- **The exercise**: Return each line of the listing below, unchanged, and omit the images.

- **Exercise inputs**:
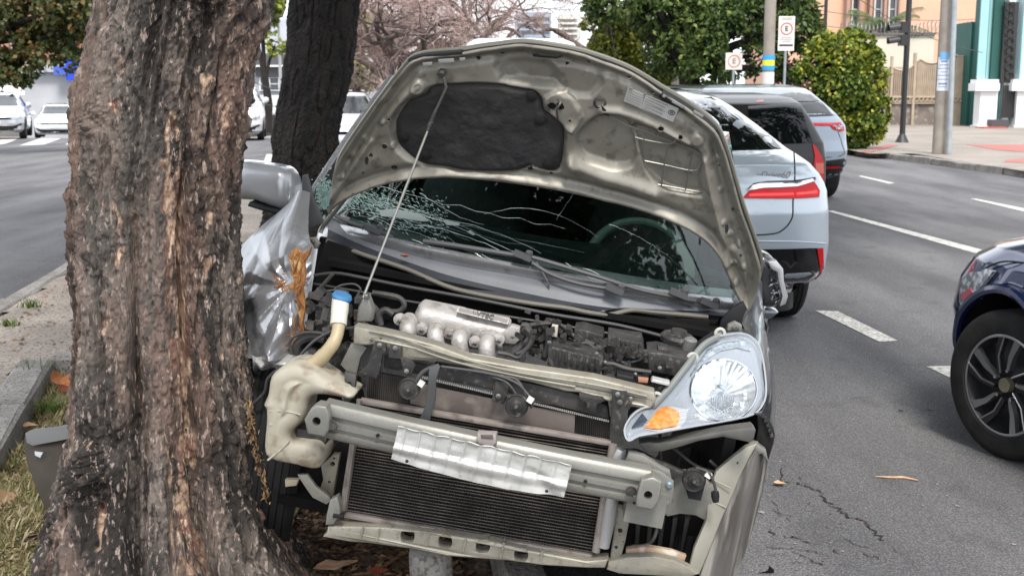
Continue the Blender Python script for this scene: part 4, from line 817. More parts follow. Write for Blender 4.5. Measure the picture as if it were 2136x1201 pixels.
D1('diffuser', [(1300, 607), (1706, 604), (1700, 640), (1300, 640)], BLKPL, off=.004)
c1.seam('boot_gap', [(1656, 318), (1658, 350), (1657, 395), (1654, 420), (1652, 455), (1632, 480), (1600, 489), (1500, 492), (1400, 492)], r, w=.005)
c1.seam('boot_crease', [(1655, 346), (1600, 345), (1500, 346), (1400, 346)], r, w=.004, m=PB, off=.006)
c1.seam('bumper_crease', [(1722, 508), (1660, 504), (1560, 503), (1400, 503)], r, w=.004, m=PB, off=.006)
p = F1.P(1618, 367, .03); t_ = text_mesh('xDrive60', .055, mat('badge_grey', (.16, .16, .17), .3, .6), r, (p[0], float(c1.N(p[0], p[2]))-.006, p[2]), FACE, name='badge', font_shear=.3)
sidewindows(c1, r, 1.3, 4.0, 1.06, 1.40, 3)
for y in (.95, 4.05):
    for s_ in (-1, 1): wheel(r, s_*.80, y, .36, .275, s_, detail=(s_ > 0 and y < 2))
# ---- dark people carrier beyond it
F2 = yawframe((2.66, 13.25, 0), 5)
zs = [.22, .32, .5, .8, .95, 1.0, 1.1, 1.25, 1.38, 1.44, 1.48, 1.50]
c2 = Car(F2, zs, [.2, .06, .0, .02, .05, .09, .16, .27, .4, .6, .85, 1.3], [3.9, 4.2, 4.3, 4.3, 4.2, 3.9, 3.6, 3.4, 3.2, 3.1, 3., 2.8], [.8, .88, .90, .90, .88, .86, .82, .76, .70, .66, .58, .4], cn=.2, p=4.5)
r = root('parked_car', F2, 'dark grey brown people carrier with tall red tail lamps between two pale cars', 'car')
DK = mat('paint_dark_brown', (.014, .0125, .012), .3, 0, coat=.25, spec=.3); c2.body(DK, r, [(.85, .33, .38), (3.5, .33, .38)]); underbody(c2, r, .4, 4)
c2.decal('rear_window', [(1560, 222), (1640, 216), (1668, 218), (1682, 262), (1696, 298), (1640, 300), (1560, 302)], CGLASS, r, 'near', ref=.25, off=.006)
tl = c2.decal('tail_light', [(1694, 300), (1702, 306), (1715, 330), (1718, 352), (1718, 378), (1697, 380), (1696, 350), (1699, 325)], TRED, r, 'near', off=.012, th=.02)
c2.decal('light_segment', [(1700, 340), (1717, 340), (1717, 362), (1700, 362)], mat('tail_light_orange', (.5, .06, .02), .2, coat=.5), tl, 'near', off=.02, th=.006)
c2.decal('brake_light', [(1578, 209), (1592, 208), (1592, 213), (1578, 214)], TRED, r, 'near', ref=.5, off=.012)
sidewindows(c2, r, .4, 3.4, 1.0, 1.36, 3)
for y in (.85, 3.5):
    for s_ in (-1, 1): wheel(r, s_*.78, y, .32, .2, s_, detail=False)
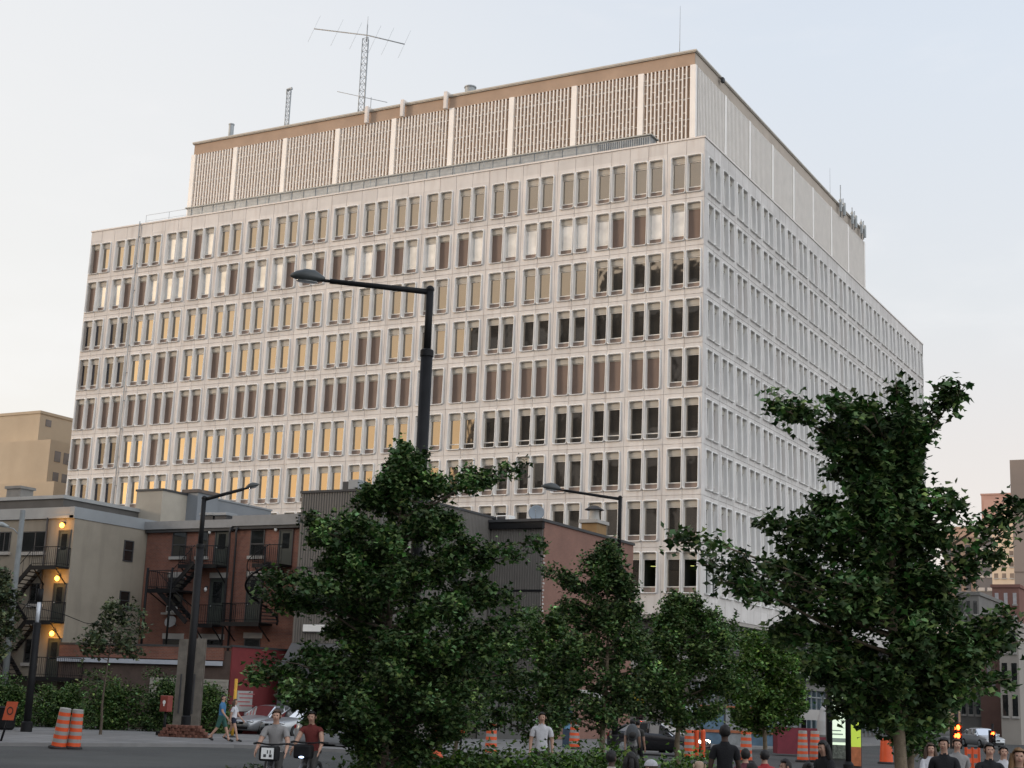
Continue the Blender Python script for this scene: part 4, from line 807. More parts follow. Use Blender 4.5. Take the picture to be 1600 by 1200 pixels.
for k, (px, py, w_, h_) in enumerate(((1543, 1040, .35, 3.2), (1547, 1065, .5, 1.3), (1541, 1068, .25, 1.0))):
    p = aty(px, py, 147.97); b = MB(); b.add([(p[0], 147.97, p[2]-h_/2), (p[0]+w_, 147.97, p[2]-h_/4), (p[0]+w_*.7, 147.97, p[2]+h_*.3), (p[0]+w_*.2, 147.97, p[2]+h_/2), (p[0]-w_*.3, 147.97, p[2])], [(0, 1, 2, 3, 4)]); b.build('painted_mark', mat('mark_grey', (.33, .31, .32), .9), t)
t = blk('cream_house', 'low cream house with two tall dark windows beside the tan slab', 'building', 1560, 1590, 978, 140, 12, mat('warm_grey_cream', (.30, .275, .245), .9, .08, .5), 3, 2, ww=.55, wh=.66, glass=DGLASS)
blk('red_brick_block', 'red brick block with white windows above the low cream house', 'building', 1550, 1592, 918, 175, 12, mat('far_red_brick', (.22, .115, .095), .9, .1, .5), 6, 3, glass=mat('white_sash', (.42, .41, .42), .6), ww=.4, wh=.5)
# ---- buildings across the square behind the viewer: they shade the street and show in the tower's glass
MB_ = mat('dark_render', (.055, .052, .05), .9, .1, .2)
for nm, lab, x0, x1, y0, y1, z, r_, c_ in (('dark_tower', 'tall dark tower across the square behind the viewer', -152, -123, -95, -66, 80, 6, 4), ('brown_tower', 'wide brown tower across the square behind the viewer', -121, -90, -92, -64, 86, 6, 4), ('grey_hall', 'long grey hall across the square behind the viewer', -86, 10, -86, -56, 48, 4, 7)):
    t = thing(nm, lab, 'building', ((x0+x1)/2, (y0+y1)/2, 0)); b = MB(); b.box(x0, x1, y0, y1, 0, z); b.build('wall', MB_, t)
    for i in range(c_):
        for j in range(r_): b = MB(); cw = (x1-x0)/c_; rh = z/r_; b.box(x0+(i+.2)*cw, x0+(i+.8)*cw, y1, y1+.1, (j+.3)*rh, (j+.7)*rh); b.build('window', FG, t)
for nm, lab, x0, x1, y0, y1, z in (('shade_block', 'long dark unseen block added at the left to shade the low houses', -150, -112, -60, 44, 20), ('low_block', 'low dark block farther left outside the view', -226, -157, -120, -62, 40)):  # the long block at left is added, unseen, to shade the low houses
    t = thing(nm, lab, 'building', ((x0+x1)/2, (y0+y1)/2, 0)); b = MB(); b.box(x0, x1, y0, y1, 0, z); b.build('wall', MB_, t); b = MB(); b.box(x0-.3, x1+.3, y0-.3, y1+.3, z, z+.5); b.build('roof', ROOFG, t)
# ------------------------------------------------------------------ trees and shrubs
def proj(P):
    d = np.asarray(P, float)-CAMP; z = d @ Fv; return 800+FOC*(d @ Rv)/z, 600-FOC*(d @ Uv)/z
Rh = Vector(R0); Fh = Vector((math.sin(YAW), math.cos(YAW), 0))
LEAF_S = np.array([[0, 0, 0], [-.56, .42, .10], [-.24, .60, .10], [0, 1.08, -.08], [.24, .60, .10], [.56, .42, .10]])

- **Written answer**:
Continue the Blender Python script for this scene: part 4, from line 817. More parts follow. Write for Blender 4.5. Measure the picture as if it were 2136x1201 pixels.
D1('diffuser', [(1300, 607), (1706, 604), (1700, 640), (1300, 640)], BLKPL, off=.004)
c1.seam('boot_gap', [(1656, 318), (1658, 350), (1657, 395), (1654, 420), (1652, 455), (1632, 480), (1600, 489), (1500, 492), (1400, 492)], r, w=.005)
c1.seam('boot_crease', [(1655, 346), (1600, 345), (1500, 346), (1400, 346)], r, w=.004, m=PB, off=.006)
c1.seam('bumper_crease', [(1722, 508), (1660, 504), (1560, 503), (1400, 503)], r, w=.004, m=PB, off=.006)
p = F1.P(1618, 367, .03); t_ = text_mesh('xDrive60', .055, mat('badge_grey', (.16, .16, .17), .3, .6), r, (p[0], float(c1.N(p[0], p[2]))-.006, p[2]), FACE, name='badge', font_shear=.3)
sidewindows(c1, r, 1.3, 4.0, 1.06, 1.40, 3)
for y in (.95, 4.05):
    for s_ in (-1, 1): wheel(r, s_*.80, y, .36, .275, s_, detail=(s_ > 0 and y < 2))
# ---- dark people carrier beyond it
F2 = yawframe((2.66, 13.25, 0), 5)
zs = [.22, .32, .5, .8, .95, 1.0, 1.1, 1.25, 1.38, 1.44, 1.48, 1.50]
c2 = Car(F2, zs, [.2, .06, .0, .02, .05, .09, .16, .27, .4, .6, .85, 1.3], [3.9, 4.2, 4.3, 4.3, 4.2, 3.9, 3.6, 3.4, 3.2, 3.1, 3., 2.8], [.8, .88, .90, .90, .88, .86, .82, .76, .70, .66, .58, .4], cn=.2, p=4.5)
r = root('parked_car', F2, 'dark grey brown people carrier with tall red tail lamps between two pale cars', 'car')
DK = mat('paint_dark_brown', (.014, .0125, .012), .3, 0, coat=.25, spec=.3); c2.body(DK, r, [(.85, .33, .38), (3.5, .33, .38)]); underbody(c2, r, .4, 4)
c2.decal('rear_window', [(1560, 222), (1640, 216), (1668, 218), (1682, 262), (1696, 298), (1640, 300), (1560, 302)], CGLASS, r, 'near', ref=.25, off=.006)
tl = c2.decal('tail_light', [(1694, 300), (1702, 306), (1715, 330), (1718, 352), (1718, 378), (1697, 380), (1696, 350), (1699, 325)], TRED, r, 'near', off=.012, th=.02)
c2.decal('light_segment', [(1700, 340), (1717, 340), (1717, 362), (1700, 362)], mat('tail_light_orange', (.5, .06, .02), .2, coat=.5), tl, 'near', off=.02, th=.006)
c2.decal('brake_light', [(1578, 209), (1592, 208), (1592, 213), (1578, 214)], TRED, r, 'near', ref=.5, off=.012)
sidewindows(c2, r, .4, 3.4, 1.0, 1.36, 3)
for y in (.85, 3.5):
    for s_ in (-1, 1): wheel(r, s_*.78, y, .32, .2, s_, detail=False)
Continue the Blender Python script for this scene: part 4, from line 807. More parts follow. Use Blender 4.5. Take the picture to be 1600 by 1200 pixels.
for k, (px, py, w_, h_) in enumerate(((1543, 1040, .35, 3.2), (1547, 1065, .5, 1.3), (1541, 1068, .25, 1.0))):
    p = aty(px, py, 147.97); b = MB(); b.add([(p[0], 147.97, p[2]-h_/2), (p[0]+w_, 147.97, p[2]-h_/4), (p[0]+w_*.7, 147.97, p[2]+h_*.3), (p[0]+w_*.2, 147.97, p[2]+h_/2), (p[0]-w_*.3, 147.97, p[2])], [(0, 1, 2, 3, 4)]); b.build('painted_mark', mat('mark_grey', (.33, .31, .32), .9), t)
t = blk('cream_house', 'low cream house with two tall dark windows beside the tan slab', 'building', 1560, 1590, 978, 140, 12, mat('warm_grey_cream', (.30, .275, .245), .9, .08, .5), 3, 2, ww=.55, wh=.66, glass=DGLASS)
blk('red_brick_block', 'red brick block with white windows above the low cream house', 'building', 1550, 1592, 918, 175, 12, mat('far_red_brick', (.22, .115, .095), .9, .1, .5), 6, 3, glass=mat('white_sash', (.42, .41, .42), .6), ww=.4, wh=.5)
# ---- buildings across the square behind the viewer: they shade the street and show in the tower's glass
MB_ = mat('dark_render', (.055, .052, .05), .9, .1, .2)
for nm, lab, x0, x1, y0, y1, z, r_, c_ in (('dark_tower', 'tall dark tower across the square behind the viewer', -152, -123, -95, -66, 80, 6, 4), ('brown_tower', 'wide brown tower across the square behind the viewer', -121, -90, -92, -64, 86, 6, 4), ('grey_hall', 'long grey hall across the square behind the viewer', -86, 10, -86, -56, 48, 4, 7)):
    t = thing(nm, lab, 'building', ((x0+x1)/2, (y0+y1)/2, 0)); b = MB(); b.box(x0, x1, y0, y1, 0, z); b.build('wall', MB_, t)
    for i in range(c_):
        for j in range(r_): b = MB(); cw = (x1-x0)/c_; rh = z/r_; b.box(x0+(i+.2)*cw, x0+(i+.8)*cw, y1, y1+.1, (j+.3)*rh, (j+.7)*rh); b.build('window', FG, t)
for nm, lab, x0, x1, y0, y1, z in (('shade_block', 'long dark unseen block added at the left to shade the low houses', -150, -112, -60, 44, 20), ('low_block', 'low dark block farther left outside the view', -226, -157, -120, -62, 40)):  # the long block at left is added, unseen, to shade the low houses
    t = thing(nm, lab, 'building', ((x0+x1)/2, (y0+y1)/2, 0)); b = MB(); b.box(x0, x1, y0, y1, 0, z); b.build('wall', MB_, t); b = MB(); b.box(x0-.3, x1+.3, y0-.3, y1+.3, z, z+.5); b.build('roof', ROOFG, t)
# ------------------------------------------------------------------ trees and shrubs
def proj(P):
    d = np.asarray(P, float)-CAMP; z = d @ Fv; return 800+FOC*(d @ Rv)/z, 600-FOC*(d @ Uv)/z
Rh = Vector(R0); Fh = Vector((math.sin(YAW), math.cos(YAW), 0))
LEAF_S = np.array([[0, 0, 0], [-.56, .42, .10], [-.24, .60, .10], [0, 1.08, -.08], [.24, .60, .10], [.56, .42, .10]])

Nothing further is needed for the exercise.